The evolution of Very Large Scale Integration technology has changed the digital and computing systems design process dramatically. The impact of this technology has been significant on all levels of design: algorithmic, functional, structural, logical, circuit, and layout.
VLSI has special and unique features which necessitate a fresh look at the design techniques and methods. New design strategies are required based on the coordination among the functional definition, the architecture, the circuit design and the physical layout implementation. Moreover, the design process of the electronic systems using printed circuit boards has also changed.
The main theme of the new design strategies is integration.
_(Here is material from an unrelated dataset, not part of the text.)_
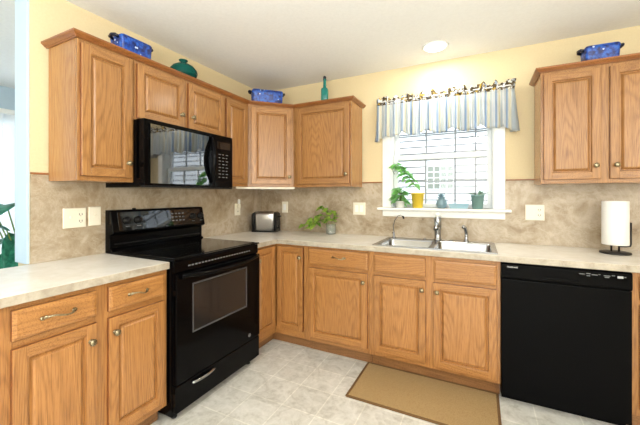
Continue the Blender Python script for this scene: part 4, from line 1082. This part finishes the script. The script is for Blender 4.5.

A well equipped integrated digital systems laboratory is a vital resource necessary to cope with the new trends for both teaching and research in the Center. Such a laboratory has three major roles: (1) to support research projects in VLSI, testing, and silicon compilers; (2) to support experimentation and prototyping projects such as multiprocessor systems, fault-tolerance design, and applications of parallel/distributed architectures; (3) to develop an integrated design environment for ASICs for image and video processing applications.
The VLSI Laboratory is equipped with a
Sun SPARC fileserver with 3 GB of disk space and 7 Sun SPARC workstations.
In addition, the laboratory operates a Versatec electrostatic color plotter,
an HP pen plotter and a PC.
5. Software Research Laboratory
Business, government, and technical endeavors ranging from financial transactions to space missions increasingly require complex software systems. The complexity of the software arises from stringent requirements, the need to support a range of interactions with the environment in real time, and/or certain structural features. These attributes make software difficult to produce, and they often require large-scale projects involving the efforts of several hundreds -- even a few thousand -- programmers, software engineers, and application experts. At this juncture the Computer Science community is faced with two problems: (1) developing techniques to improve the quality and reliability of software, and (2) increasing the nation’s capacity to produce software so as to meet increasing demand. The two issues are crucial to make high technology businesses in the United States more competitive in the global market place. The SRL at USL provides the infrastructure to address these two problems. The mission of the laboratory is to contribute in the areas of methods and tools used to develop and maintain large software systems, innovative software development paradigm, and quantitative control of software development processes. Over the next five years, the laboratory will focus on the several areas in large software systems (software architectures, reusable components, and measures of software information content) and software development paradigms (interactive systems development paradigm, semantics directed configuration management system, and measures of software development processes in a controlled environment).
The SRL consists of eight DEC RISC/Ultrix 5200 workstations, one 486 PC, two laser printers, and one optical scanner. The workstations are loaded with CASE tools covering the various phases in the waterfall model of the software life cycle. Some of these tools are developed in-house.